A command voltage value comes into the circuit at Vin and is applied to the positive input of an operational amplifier (op-amp) . The negative input of the op-amp receives a feedback signal from the voice coil. If there is a difference between the two input signals of the op-amp, the op-amp sends a voltage through a resistor R7 to the gates of an NPN transistor Q1 and a PNP transistor Q2, which is connected in series with Q1. The switch-on voltage values of these transistors are selected such that, if more energy needs to be applied to the voice coil, first transistor Q1 switches on, allowing current to flow between its emitter and collector, and then through the voice coil, shown at right. Conversely, if less energy in the coil is desired, Q2 switches on, allowing current to pass from coil input terminal +Io between the emitter and collector of Q2 to the negative line VDD of the power supply, thereby bleeding energy out of the coil. In this way, the coil moves back to the configuration commanded by the original command signal Vin. When the op-amp ceases to detect a difference between its input signals, it ceases to apply a voltage sufficient to turn on transistors Q1 or Q2, so they turn off.

Since the voice coil can move within a few milliseconds of application of driving current signals, the feedback circuit can compensate for even rapidly varying perturbing mechanical vibrations.

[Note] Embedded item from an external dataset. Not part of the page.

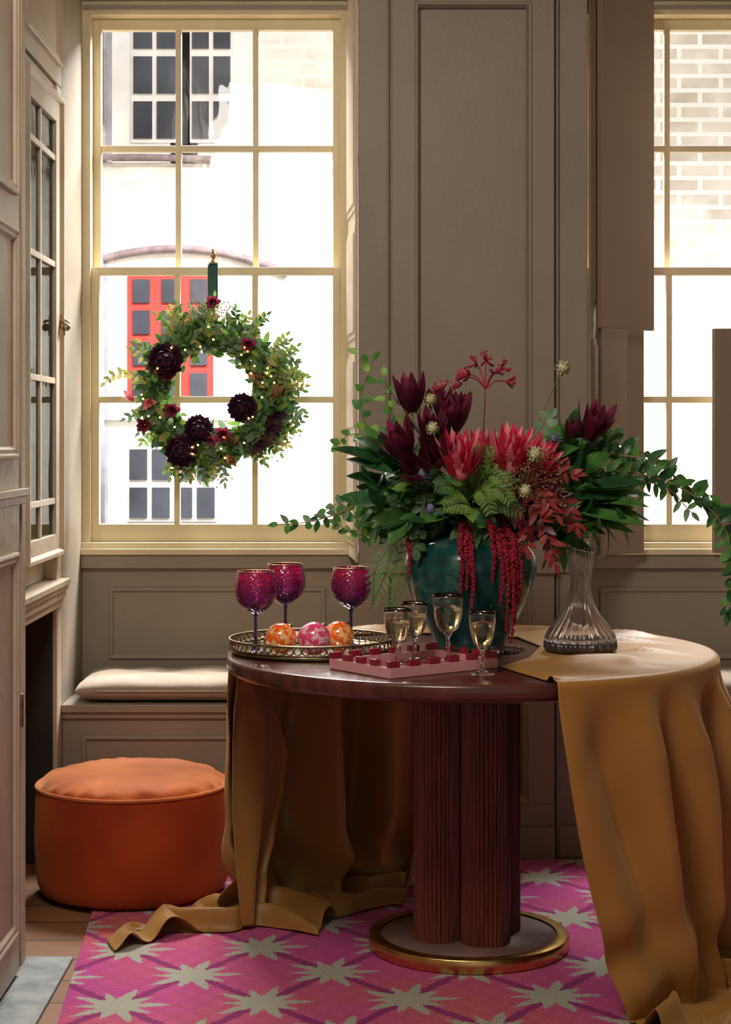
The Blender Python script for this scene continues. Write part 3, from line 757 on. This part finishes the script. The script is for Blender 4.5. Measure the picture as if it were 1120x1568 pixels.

FIG. 4 illustrates, in contrast to the directly coupled embodiments of FIGS. 1 & 2, an indirectly coupled valve, employing a linkage. In this embodiment, a throttle vane 50 is rotatably mounted in a passage 52, turning on a shaft 54. Rotation of shaft 54 is driven by a crank 56 and a connecting rod 58 which follow the up-and-down motions of reciprocating element 60 coupled to the voice coil above. Thus, the reciprocating movement of element 60 is transformed into rotation of vane 50, thereby opening or closing the throttle.

FIG. 5 illustrates yet another indirectly coupled embodiment, in which reciprocating element 62 is formed with a rack 64, which engages a pinion 66 on the shaft of a ball or globe 68. Thereby, a through-passage 70 in ball or globe 68 is rotated into or out of alignment with the inlet and outlet passages 72, 74, opening or closing the valve. For simplicity of illustration, bearing surfaces for the rotatable elements have been omitted from the view.

Those skilled in the art will appreciate that many variations and modifications are possible within the scope of the present invention; for example, features of one embodiment could be combined with features of another embodiment, or a voice coil actuator could be applied to other valve types. Other feedback means, for detecting and adjusting the position of the voice coil with respect to its permanent magnet, are possible. Therefore, the invention is not limited to the embodiments shown and described, but rather is defined by the following claims.